Катков читает "Эстетику" Гегеля и в восторге от нее, хочет перевести для журнала все введение14. Славный малой -- он далеко пойдет, потому что уже и теперь у него убеждение в мире с жизнию. Голова светлая, сердце чистое -- вот Катков. Я недавно стал понимать его; до отъезда на Кавказ, в этот самый желчный период моей жизни, я был не расположен к нему и с каким-то подлым и гнусным удовольствием услышал бы что-нибудь против него. Ах, Мишель, дрянен, пошл я и теперь, но как лучше, как выше прежнего, а все оттого, что мои запоры разрешились и пищеварение улучшилось... Впрочем, есть и нравственные причины. Боткин переводит Марбаха15 и в упоении от него. Боткина я уже не люблю, как прежде, а просто влюблен в него и недавно сделал ему формальное объяснение. Я часто у него ночую, хотя терпеть не могу ночевать не у себя дома, потому что я с младенчества ненавидел бродячую, цыганскую жизнь, для которой ты создан, и всегда любил свой угол и своих пенатов. "Послушай, Боткин,-- сказал я ему шутя,-- посмотри, как я тебя люблю: остался ли бы я у кого-нибудь другого ночевать?" И мой Боткин, в ответ на это, начал не шутя доказывать, самым наивным и достолюбезным образом, что он меня не меньше любит и чувствует себя счастливым, когда бывает вместе со мною. Я чуть не до слез хохотал. Иван Петрович поправляется и в здоровье16 и в образе мыслей, но жизнию все так же беден, как прежде. Вот тебе кстати анекдот об нем. Самарин однажды утешал его, советовал ему терпеливо сносить несчастие, как божие испытание, и присовокупил к этому, что и сам он много терпел.
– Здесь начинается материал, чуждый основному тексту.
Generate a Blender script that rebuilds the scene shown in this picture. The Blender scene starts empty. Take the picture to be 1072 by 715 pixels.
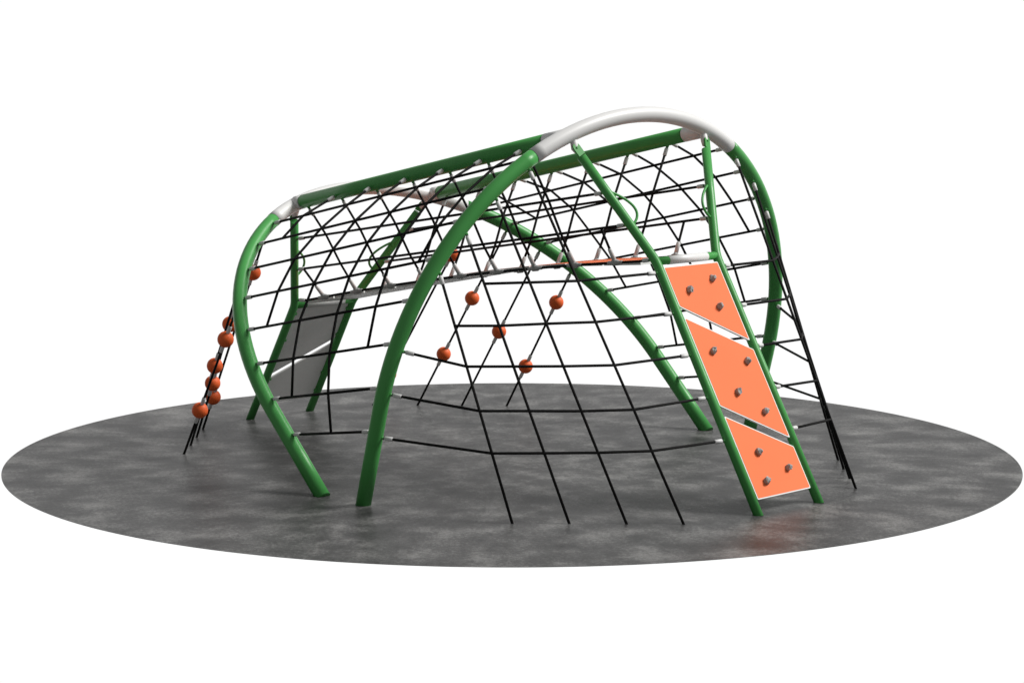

"Ваше превосходительство,-- отвечал я ему (говорит Клюшников),-- вы страдали, опираясь на семь тысяч душ, вы сражались с судьбою из-за фронта, а я шел против нее с открытою грудью". Но штуки в сторону. Я рад, по крайней мере, что он уже не колобродит своими понятиями, что он мыслит, как должно, а это большой шаг; бог даст -- и воскреснет вполне для жизни высшей17, начало которой он носит в душе своей. Константина Аксакова я чем более узнаю, тем более люблю: это один из малолюдной семьи сынов божиих. Он еще дитя, еще мало развит, а главное дело, еще не искушен внешнею жизнию, внешнею борьбою, которые потому необходимы человеку, что, как толчки, пробуждают в нем жизнь и борьбу внутреннюю. Самая бедность и нужда необходимы для полного развития. Станкевич не знал бедности, но знал иногда нужду, и это, без сомнения, было ему полезно.
Дружба! -- бот чем улыбнулась мне жизнь так приветливо, так тепло, и, вероятно, в ней, и только в одной ней, будет сознавать себя моя жизнь до конца своего. Быть так -- спасибо и за то! И теперь в горестной и мертвой жизни моей одна мысль, как добрый гений, как ангел-хранитель, согревает мой изнемогающий дух, мысль, что как бы глубоко ни пал я, мне всегда есть пристанище в минуты сознания -- сердце друзей моих, всегда готовое простить меня, оплакать мое заблуждение и согреть меня своим огнем... А я?.. могу утешать себя только вот чем:
Мой путь уныл, сулит мне труд и горе
Грядущего волнуемое море.
Но не хочу, о други, умирать,
Я жить хочу, чтоб мыслить и страдать.